Records excerpted from a collection

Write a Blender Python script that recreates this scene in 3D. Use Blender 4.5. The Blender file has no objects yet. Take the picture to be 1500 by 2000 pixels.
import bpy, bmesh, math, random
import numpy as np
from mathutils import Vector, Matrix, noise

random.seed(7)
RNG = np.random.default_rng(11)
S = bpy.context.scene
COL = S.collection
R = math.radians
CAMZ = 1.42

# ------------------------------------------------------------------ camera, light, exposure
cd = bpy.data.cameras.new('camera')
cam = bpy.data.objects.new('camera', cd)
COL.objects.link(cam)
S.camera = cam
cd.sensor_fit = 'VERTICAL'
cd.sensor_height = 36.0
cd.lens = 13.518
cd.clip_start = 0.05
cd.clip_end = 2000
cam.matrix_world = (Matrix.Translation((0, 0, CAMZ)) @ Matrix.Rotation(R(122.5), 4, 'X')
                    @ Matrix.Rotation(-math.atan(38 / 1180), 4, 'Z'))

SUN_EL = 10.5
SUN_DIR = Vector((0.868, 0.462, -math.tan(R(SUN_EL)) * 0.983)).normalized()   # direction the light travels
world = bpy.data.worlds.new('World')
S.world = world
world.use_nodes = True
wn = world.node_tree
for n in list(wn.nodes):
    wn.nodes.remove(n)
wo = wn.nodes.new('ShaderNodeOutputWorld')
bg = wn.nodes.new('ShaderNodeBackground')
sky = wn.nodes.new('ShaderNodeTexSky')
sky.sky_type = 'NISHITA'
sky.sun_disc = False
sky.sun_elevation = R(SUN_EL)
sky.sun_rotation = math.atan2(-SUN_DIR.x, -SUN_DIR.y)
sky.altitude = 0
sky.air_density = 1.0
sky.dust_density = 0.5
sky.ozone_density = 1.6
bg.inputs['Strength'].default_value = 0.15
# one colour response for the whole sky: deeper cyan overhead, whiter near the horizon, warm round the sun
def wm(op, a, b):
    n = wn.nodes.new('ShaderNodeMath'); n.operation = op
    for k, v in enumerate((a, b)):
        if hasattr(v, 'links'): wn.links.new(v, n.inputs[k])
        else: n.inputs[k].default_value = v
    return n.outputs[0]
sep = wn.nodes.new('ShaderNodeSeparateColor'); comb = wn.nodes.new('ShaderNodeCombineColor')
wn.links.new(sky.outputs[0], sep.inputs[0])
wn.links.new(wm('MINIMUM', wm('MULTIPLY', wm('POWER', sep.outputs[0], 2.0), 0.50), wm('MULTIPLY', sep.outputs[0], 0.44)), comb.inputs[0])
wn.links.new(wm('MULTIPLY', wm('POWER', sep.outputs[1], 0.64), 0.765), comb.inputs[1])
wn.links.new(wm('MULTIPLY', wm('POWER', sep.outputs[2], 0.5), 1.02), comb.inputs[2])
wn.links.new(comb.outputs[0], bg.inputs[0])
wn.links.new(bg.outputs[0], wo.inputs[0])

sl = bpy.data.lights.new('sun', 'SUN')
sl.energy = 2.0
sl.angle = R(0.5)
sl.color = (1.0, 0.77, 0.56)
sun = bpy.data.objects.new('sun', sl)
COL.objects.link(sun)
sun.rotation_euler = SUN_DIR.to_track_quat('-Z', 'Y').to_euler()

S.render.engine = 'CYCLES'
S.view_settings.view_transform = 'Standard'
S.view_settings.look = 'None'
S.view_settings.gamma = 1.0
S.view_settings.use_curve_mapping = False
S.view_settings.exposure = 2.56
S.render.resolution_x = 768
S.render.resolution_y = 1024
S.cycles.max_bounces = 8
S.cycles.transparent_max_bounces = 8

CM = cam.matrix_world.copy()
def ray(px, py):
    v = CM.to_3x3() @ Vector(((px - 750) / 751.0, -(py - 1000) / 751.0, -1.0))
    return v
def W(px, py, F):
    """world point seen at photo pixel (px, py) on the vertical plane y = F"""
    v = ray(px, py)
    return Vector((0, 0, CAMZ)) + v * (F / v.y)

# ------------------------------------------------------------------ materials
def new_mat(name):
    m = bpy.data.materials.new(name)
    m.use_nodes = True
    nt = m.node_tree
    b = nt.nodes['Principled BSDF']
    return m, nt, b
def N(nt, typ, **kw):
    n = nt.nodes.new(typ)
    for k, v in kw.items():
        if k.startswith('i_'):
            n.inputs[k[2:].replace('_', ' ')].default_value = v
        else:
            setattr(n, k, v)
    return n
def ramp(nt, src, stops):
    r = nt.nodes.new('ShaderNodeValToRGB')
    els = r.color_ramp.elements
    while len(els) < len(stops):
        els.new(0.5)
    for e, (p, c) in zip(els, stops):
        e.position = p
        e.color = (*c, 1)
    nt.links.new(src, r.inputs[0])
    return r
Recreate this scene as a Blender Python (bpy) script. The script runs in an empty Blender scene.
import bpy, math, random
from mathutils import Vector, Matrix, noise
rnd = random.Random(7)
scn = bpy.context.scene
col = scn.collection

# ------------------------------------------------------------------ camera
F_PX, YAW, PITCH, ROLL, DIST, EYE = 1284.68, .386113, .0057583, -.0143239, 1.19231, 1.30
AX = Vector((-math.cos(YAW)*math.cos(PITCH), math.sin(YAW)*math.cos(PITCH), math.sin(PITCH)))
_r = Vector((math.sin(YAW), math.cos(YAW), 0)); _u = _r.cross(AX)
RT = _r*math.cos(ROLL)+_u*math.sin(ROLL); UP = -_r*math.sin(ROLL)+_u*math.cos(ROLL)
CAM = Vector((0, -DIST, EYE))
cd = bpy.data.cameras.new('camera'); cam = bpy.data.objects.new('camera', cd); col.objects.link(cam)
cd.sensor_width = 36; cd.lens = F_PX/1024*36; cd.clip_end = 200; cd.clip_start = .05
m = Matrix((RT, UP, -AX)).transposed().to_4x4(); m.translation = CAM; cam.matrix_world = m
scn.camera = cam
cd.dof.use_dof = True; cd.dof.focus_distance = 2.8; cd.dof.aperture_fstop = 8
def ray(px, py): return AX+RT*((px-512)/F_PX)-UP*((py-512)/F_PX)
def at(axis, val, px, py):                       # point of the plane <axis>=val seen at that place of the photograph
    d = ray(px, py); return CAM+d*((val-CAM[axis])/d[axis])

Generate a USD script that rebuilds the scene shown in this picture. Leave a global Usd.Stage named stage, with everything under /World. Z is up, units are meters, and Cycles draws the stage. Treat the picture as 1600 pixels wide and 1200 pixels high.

Task to carry out:
Return the material in full, exactly as shown.

The output:
Write a Blender Python script that recreates this scene in 3D. Use Blender 4.5. The Blender file has no objects yet. Take the picture to be 1500 by 2000 pixels.
import bpy, bmesh, math, random
import numpy as np
from mathutils import Vector, Matrix, noise

random.seed(7)
RNG = np.random.default_rng(11)
S = bpy.context.scene
COL = S.collection
R = math.radians
CAMZ = 1.42

# ------------------------------------------------------------------ camera, light, exposure
cd = bpy.data.cameras.new('camera')
cam = bpy.data.objects.new('camera', cd)
COL.objects.link(cam)
S.camera = cam
cd.sensor_fit = 'VERTICAL'
cd.sensor_height = 36.0
cd.lens = 13.518
cd.clip_start = 0.05
cd.clip_end = 2000
cam.matrix_world = (Matrix.Translation((0, 0, CAMZ)) @ Matrix.Rotation(R(122.5), 4, 'X')
                    @ Matrix.Rotation(-math.atan(38 / 1180), 4, 'Z'))

SUN_EL = 10.5
SUN_DIR = Vector((0.868, 0.462, -math.tan(R(SUN_EL)) * 0.983)).normalized()   # direction the light travels
world = bpy.data.worlds.new('World')
S.world = world
world.use_nodes = True
wn = world.node_tree
for n in list(wn.nodes):
    wn.nodes.remove(n)
wo = wn.nodes.new('ShaderNodeOutputWorld')
bg = wn.nodes.new('ShaderNodeBackground')
sky = wn.nodes.new('ShaderNodeTexSky')
sky.sky_type = 'NISHITA'
sky.sun_disc = False
sky.sun_elevation = R(SUN_EL)
sky.sun_rotation = math.atan2(-SUN_DIR.x, -SUN_DIR.y)
sky.altitude = 0
sky.air_density = 1.0
sky.dust_density = 0.5
sky.ozone_density = 1.6
bg.inputs['Strength'].default_value = 0.15
# one colour response for the whole sky: deeper cyan overhead, whiter near the horizon, warm round the sun
def wm(op, a, b):
    n = wn.nodes.new('ShaderNodeMath'); n.operation = op
    for k, v in enumerate((a, b)):
        if hasattr(v, 'links'): wn.links.new(v, n.inputs[k])
        else: n.inputs[k].default_value = v
    return n.outputs[0]
sep = wn.nodes.new('ShaderNodeSeparateColor'); comb = wn.nodes.new('ShaderNodeCombineColor')
wn.links.new(sky.outputs[0], sep.inputs[0])
wn.links.new(wm('MINIMUM', wm('MULTIPLY', wm('POWER', sep.outputs[0], 2.0), 0.50), wm('MULTIPLY', sep.outputs[0], 0.44)), comb.inputs[0])
wn.links.new(wm('MULTIPLY', wm('POWER', sep.outputs[1], 0.64), 0.765), comb.inputs[1])
wn.links.new(wm('MULTIPLY', wm('POWER', sep.outputs[2], 0.5), 1.02), comb.inputs[2])
wn.links.new(comb.outputs[0], bg.inputs[0])
wn.links.new(bg.outputs[0], wo.inputs[0])

sl = bpy.data.lights.new('sun', 'SUN')
sl.energy = 2.0
sl.angle = R(0.5)
sl.color = (1.0, 0.77, 0.56)
sun = bpy.data.objects.new('sun', sl)
COL.objects.link(sun)
sun.rotation_euler = SUN_DIR.to_track_quat('-Z', 'Y').to_euler()

S.render.engine = 'CYCLES'
S.view_settings.view_transform = 'Standard'
S.view_settings.look = 'None'
S.view_settings.gamma = 1.0
S.view_settings.use_curve_mapping = False
S.view_settings.exposure = 2.56
S.render.resolution_x = 768
S.render.resolution_y = 1024
S.cycles.max_bounces = 8
S.cycles.transparent_max_bounces = 8

CM = cam.matrix_world.copy()
def ray(px, py):
    v = CM.to_3x3() @ Vector(((px - 750) / 751.0, -(py - 1000) / 751.0, -1.0))
    return v
def W(px, py, F):
    """world point seen at photo pixel (px, py) on the vertical plane y = F"""
    v = ray(px, py)
    return Vector((0, 0, CAMZ)) + v * (F / v.y)

# ------------------------------------------------------------------ materials
def new_mat(name):
    m = bpy.data.materials.new(name)
    m.use_nodes = True
    nt = m.node_tree
    b = nt.nodes['Principled BSDF']
    return m, nt, b
def N(nt, typ, **kw):
    n = nt.nodes.new(typ)
    for k, v in kw.items():
        if k.startswith('i_'):
            n.inputs[k[2:].replace('_', ' ')].default_value = v
        else:
            setattr(n, k, v)
    return n
def ramp(nt, src, stops):
    r = nt.nodes.new('ShaderNodeValToRGB')
    els = r.color_ramp.elements
    while len(els) < len(stops):
        els.new(0.5)
    for e, (p, c) in zip(els, stops):
        e.position = p
        e.color = (*c, 1)
    nt.links.new(src, r.inputs[0])
    return r
Recreate this scene as a Blender Python (bpy) script. The script runs in an empty Blender scene.
import bpy, math, random
from mathutils import Vector, Matrix, noise
rnd = random.Random(7)
scn = bpy.context.scene
col = scn.collection

# ------------------------------------------------------------------ camera
F_PX, YAW, PITCH, ROLL, DIST, EYE = 1284.68, .386113, .0057583, -.0143239, 1.19231, 1.30
AX = Vector((-math.cos(YAW)*math.cos(PITCH), math.sin(YAW)*math.cos(PITCH), math.sin(PITCH)))
_r = Vector((math.sin(YAW), math.cos(YAW), 0)); _u = _r.cross(AX)
RT = _r*math.cos(ROLL)+_u*math.sin(ROLL); UP = -_r*math.sin(ROLL)+_u*math.cos(ROLL)
CAM = Vector((0, -DIST, EYE))
cd = bpy.data.cameras.new('camera'); cam = bpy.data.objects.new('camera', cd); col.objects.link(cam)
cd.sensor_width = 36; cd.lens = F_PX/1024*36; cd.clip_end = 200; cd.clip_start = .05
m = Matrix((RT, UP, -AX)).transposed().to_4x4(); m.translation = CAM; cam.matrix_world = m
scn.camera = cam
cd.dof.use_dof = True; cd.dof.focus_distance = 2.8; cd.dof.aperture_fstop = 8
def ray(px, py): return AX+RT*((px-512)/F_PX)-UP*((py-512)/F_PX)
def at(axis, val, px, py):                       # point of the plane <axis>=val seen at that place of the photograph
    d = ray(px, py); return CAM+d*((val-CAM[axis])/d[axis])

Generate a USD script that rebuilds the scene shown in this picture. Leave a global Usd.Stage named stage, with everything under /World. Z is up, units are meters, and Cycles draws the stage. Treat the picture as 1600 pixels wide and 1200 pixels high.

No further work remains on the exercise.